As the holiday approached, downstream procurement slowed. It is expected that next week spot inventory will show slight fluctuations, and 400 series stock may rebound. As of April 30, 430 cold-rolled prices remained weak, downstream demand was stable, and inventory clearance accelerated. Cost support remained in place, but with expectations of a potential drop in high-chrome prices ahead, attention should be given to how raw material price changes might affect 430 prices.

 

 

RAW MATERIAL || Market Recovering After Holiday, Risk of Price Decline in May Increases!

 

Following the Labor Day holiday, the high-chrome market remains cautious. According to industry feedback, mainstream ex-factory prices are mostly unchanged from pre-holiday levels, holding steady at around US$1145-US$1173/50 reference ton.

 

In terms of costs, the current price of 40–42% South African chrome ore remains stable at US$8.5/MT, while 40–42% Turkish lump ore holds at approximately US$8.9/MT—both flat compared to pre-holiday levels.

 

In May, Tsingshan Group raised its high-chrome purchase price by US$70/50 reference ton, setting the price at US$1130/50 reference ton. However, retail prices in the high-chrome market declined slightly afterward. With more producers resuming production recently, retail prices have shown no clear signs of recovery and continue to trend weakly stable.

 

Apart from Tsingshan, representative northern steel mills have not yet released their May purchase prices for high-chrome. Still, the market expects pricing to be around US$1103/50 reference ton. Taking current chrome ore and coke costs into account, most high-chrome producers remain in a loss-making position. However, compared to April, losses have narrowed significantly, leading to a rapid rebound in output.


In the short term, high-chrome retail prices remain under pressure. On one hand, the market supply has increased sharply, making it difficult for prices to recover. On the other hand, the negative impact of tariffs on the stainless steel sector persists, spilling over into the raw materials market. Therefore, retail prices of high-chrome are expected to stay weak to stable, with an increasing risk of further decline.

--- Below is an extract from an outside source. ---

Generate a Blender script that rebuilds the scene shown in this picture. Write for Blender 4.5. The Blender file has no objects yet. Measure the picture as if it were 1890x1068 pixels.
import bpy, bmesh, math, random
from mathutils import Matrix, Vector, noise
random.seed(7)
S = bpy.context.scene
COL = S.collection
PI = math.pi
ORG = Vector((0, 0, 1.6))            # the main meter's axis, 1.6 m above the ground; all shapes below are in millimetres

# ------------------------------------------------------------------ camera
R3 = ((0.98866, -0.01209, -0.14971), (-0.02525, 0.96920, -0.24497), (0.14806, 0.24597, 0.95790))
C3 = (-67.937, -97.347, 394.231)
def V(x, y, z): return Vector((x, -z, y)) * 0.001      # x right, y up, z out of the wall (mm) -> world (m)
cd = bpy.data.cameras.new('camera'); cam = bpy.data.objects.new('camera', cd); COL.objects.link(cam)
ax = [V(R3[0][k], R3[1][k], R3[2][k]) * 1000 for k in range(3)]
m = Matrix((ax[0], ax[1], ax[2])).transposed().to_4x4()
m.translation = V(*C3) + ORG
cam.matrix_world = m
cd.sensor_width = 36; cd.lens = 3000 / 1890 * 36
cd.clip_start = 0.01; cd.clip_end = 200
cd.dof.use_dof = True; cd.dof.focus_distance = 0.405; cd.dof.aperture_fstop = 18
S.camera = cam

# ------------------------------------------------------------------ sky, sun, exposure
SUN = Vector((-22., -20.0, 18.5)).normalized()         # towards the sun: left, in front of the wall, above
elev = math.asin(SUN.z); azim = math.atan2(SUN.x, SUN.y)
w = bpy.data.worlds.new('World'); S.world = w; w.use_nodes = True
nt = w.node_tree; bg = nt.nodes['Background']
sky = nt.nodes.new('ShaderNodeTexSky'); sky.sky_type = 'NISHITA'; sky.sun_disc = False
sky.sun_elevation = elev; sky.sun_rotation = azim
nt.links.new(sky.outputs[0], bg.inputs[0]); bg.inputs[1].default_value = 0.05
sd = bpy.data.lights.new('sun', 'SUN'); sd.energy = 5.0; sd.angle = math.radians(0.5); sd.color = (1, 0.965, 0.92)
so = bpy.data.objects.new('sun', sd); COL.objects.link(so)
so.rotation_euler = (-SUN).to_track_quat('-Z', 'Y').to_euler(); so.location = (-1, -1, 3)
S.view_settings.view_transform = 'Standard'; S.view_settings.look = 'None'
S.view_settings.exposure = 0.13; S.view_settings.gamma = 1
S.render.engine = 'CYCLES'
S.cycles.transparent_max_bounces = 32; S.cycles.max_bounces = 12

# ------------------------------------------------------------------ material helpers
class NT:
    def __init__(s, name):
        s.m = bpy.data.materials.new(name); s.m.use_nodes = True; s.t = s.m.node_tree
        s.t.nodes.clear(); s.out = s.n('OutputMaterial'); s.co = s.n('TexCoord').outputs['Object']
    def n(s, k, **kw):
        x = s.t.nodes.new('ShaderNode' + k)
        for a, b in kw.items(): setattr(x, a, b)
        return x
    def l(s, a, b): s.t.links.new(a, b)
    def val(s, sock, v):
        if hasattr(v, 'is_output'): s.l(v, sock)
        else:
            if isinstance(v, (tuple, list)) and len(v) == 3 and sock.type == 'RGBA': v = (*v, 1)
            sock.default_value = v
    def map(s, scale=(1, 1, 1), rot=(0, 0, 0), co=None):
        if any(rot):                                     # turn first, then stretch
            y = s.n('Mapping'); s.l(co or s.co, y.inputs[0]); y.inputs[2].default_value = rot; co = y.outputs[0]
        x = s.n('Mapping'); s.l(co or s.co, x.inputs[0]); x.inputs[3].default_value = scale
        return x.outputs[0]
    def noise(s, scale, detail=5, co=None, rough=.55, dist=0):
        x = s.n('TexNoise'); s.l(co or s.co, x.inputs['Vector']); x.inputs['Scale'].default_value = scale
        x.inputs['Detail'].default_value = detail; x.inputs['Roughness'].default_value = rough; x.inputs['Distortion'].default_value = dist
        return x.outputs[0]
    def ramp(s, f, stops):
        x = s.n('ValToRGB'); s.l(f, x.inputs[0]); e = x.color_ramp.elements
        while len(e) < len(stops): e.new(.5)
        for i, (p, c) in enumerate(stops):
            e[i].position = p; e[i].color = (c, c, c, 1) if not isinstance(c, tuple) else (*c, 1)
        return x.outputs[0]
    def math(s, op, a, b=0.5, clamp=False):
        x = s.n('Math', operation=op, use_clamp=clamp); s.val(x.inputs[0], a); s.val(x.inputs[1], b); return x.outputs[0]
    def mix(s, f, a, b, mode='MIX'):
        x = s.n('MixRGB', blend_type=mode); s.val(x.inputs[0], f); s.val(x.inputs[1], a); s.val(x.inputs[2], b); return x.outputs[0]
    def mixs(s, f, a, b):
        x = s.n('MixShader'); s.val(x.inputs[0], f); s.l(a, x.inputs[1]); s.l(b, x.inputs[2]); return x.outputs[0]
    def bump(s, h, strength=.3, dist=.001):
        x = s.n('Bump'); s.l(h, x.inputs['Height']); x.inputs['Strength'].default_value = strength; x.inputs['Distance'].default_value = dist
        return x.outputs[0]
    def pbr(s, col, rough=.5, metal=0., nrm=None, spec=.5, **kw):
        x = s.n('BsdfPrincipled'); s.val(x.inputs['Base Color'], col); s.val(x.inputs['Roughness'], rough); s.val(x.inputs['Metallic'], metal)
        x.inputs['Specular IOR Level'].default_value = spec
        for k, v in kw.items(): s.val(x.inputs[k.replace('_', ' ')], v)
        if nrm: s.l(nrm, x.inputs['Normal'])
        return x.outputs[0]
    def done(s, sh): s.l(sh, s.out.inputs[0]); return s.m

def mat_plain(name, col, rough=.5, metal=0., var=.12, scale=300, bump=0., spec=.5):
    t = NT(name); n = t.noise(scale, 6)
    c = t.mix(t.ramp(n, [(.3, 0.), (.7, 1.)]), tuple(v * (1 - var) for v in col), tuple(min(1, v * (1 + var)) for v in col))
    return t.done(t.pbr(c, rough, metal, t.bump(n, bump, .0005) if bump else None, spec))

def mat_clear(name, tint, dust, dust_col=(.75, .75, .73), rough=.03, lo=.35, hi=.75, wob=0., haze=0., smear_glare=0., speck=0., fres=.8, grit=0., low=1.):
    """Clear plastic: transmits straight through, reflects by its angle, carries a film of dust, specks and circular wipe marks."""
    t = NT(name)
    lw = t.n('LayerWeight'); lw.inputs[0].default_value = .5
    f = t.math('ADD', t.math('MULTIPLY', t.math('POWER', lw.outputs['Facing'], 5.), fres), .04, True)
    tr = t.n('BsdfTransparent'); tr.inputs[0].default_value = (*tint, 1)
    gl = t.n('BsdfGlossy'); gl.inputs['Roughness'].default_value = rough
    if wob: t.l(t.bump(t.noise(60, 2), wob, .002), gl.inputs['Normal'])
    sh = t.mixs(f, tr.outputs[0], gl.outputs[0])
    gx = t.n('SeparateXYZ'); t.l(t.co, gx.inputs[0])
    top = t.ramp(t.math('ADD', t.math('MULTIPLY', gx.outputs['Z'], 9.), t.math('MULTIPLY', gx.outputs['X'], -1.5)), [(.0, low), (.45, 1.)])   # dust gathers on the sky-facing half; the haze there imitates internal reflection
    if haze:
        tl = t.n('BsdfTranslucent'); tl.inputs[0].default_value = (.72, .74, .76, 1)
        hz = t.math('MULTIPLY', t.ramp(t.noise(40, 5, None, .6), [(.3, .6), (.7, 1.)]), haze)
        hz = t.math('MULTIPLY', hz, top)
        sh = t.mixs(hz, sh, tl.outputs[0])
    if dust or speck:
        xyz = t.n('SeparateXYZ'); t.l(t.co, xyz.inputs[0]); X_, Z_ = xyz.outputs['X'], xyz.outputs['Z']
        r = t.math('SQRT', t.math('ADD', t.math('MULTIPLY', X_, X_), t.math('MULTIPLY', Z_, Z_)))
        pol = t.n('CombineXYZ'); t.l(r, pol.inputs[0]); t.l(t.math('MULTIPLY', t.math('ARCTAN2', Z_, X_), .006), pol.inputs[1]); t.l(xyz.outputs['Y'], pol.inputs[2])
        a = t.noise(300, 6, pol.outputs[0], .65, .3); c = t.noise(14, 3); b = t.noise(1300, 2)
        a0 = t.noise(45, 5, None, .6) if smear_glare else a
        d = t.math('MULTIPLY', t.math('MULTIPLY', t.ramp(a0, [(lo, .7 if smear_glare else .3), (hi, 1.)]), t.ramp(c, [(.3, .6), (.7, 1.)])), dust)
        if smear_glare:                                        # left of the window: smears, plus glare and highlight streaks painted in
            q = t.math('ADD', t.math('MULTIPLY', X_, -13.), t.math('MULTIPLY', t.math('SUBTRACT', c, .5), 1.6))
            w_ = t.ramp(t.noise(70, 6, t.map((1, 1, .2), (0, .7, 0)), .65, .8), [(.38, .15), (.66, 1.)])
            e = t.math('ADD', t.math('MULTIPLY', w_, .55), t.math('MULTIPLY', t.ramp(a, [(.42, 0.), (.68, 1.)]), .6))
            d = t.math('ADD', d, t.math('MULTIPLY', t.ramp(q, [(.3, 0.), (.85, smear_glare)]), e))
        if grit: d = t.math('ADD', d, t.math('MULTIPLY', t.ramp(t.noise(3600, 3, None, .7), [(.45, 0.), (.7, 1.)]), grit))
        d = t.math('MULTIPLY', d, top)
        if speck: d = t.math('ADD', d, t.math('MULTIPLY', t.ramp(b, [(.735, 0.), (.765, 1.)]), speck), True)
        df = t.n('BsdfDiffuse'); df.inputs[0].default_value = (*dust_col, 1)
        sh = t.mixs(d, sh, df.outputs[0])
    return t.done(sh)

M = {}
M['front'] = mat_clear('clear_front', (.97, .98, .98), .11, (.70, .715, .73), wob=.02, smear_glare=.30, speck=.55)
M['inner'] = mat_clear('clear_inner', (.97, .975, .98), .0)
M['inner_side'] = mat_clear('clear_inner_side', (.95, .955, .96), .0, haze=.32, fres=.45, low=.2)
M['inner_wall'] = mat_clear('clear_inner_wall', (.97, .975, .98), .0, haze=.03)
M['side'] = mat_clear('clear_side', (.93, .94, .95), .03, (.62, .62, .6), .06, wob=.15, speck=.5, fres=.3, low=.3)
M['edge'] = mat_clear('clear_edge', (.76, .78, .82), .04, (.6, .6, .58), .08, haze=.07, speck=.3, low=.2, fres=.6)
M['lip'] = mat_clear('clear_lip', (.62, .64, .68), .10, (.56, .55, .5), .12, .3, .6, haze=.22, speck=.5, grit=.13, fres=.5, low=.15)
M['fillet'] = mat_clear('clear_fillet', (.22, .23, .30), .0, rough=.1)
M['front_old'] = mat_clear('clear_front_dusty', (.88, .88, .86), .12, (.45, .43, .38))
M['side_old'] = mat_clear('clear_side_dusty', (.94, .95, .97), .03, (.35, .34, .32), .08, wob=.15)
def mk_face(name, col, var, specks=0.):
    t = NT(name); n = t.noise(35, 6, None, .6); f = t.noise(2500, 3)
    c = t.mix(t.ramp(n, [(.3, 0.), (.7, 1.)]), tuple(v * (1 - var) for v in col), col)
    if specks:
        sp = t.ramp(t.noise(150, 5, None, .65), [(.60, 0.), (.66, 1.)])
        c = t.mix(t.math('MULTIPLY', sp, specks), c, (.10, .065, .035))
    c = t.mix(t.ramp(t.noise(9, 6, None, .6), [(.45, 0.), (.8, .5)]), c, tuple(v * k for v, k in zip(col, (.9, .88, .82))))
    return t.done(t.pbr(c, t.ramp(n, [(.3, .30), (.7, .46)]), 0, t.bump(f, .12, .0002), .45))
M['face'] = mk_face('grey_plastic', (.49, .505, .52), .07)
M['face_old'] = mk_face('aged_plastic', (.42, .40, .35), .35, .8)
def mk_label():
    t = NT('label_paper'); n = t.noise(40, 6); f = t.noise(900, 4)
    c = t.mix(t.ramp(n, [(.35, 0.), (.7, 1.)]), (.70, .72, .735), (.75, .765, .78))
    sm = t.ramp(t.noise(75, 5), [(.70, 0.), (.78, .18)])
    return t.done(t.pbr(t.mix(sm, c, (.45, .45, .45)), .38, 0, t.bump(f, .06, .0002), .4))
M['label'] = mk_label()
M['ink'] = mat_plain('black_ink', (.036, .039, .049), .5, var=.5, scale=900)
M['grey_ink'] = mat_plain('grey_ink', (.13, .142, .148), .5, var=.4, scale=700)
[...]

As of May 6, mainstream domestic high-nickel iron ex-factory prices stood at US$134-US$136/nickel point, unchanged from pre-holiday levels. In the morning, a South China Q Steel Mill issued a tender at US$131/nickel point (tax-included, warehouse bottom), with delivery scheduled for late May. It is reported that a total of 40,000 tons were traded in this tender—30,000 tons supplied by Indonesian nickel iron producers and 10,000 tons by traders.

 

This round of tender prices is US$4.1/nickel point lower than the previous round, mainly aiming to lower the average price of long-term contracts this month and reduce raw material costs. At present, other mills are still inquiring in the nickel iron market at around US$135.4/nickel point, generally flat compared to pre-holiday levels.


Overall, macro sentiment has somewhat eased, but uncertainties remain. Transaction activity was stagnant during the May Day holiday, leading to increased inventories. Losses at the steel mill level continue to exert pressure on raw material prices. Stainless steel prices are expected to fluctuate, with attention focused on downstream restocking behavior and the pace of macro policy implementation.